La cifra in questione è ormai davvero imponente, poco meno di 800 milioni di euro, il braccio di ferro è in corso e non ci sono soluzioni in vista.

L’oggetto del contendere è la sorte dell’autostrada tra Roma, l’Aquila e Teramo che tutti più o meno ritengono debba essere rifatta o comunque ristrutturata da cima a fondo essendo una delle più insicure d’Italia con decine e decine di viadotti e gallerie in una zona molto pericolosa dal punto di vista sismico. Ma finora Toto e ministero non sono mai riusciti a trovarsi d’accordo su come rifarla, con quali investimenti, quali tipi di percorsi e con quali ricadute sulla convenzione la cui scadenza al momento è fissata al 2030.

Il fronte del rigore

Con l’avallo del ministro e l’appoggio dei candidati sindaci per i forzati del tronchetto sembrava cosa fatta. E invece no, la proposta di eliminare i pedaggi e di scontare il canone autostradale a Toto è stata severamente bocciata a palazzo Chigi. L’opposizione più determinata dicono sia arrivata da Francesco Giavazzi, economista, editorialista del Corriere della Sera e ora consigliere economico del capo del governo, Mario Draghi. Il quale Giavazzi non è in grande sintonia con il ministro Giovannini e con il suo capo di gabinetto, Alberto Stancanelli. Secondo palazzo Chigi, la soluzione prospettata sarebbe risultata troppo onerosa per le casse pubbliche e eccessivamente vantaggiosa per il concessionario. Insomma, un regalo a Toto.

Il quale non l’ha presa affatto bene la bocciatura, per di più su un progetto concordato con il ministero e già rimugina di rimettere le cose a posto dal suo punto di vista con un aumento a partire dal primo gennaio dei pedaggi su tutto il percorso autostradale addirittura del 28 per cento. Così i forzati del tronchetto sarebbero serviti due volte: niente eliminazione dei pedaggi e aumento di quelli esistenti.
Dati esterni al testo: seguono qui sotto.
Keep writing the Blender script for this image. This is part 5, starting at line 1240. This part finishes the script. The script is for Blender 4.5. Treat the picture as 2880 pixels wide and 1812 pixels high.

E’ da quando furono costruiti quegli 11 chilometri di autostrada aggiuntiva che si insinuavano fin dentro Roma che ai forzati del tronchetto non è andata bene. A quei tempi c’era Walter Veltroni come sindaco e nell’accordo con il gruppo Toto volle che fosse inserita anche la costruzione delle complanari, entrate in effetti in esercizio alcuni anni più tardi, ad aprile del 2014, ma non sono stati fatti gli altri lavori previsti per liberare dal vincolo autostradale la zona est della città.

L’Anas avrebbe dovuto costruire altre complanari sul Grande raccordo anulare, si sarebbero dovute ampliare la Tiburtina e la Collatina, si sarebbero dovuti fare i parcheggi di scambio treno-gomma e avrebbero dovuto costruire una metropolitana di superficie su via Togliatti. Chissà se mai li faranno, intanto i pedaggi restano.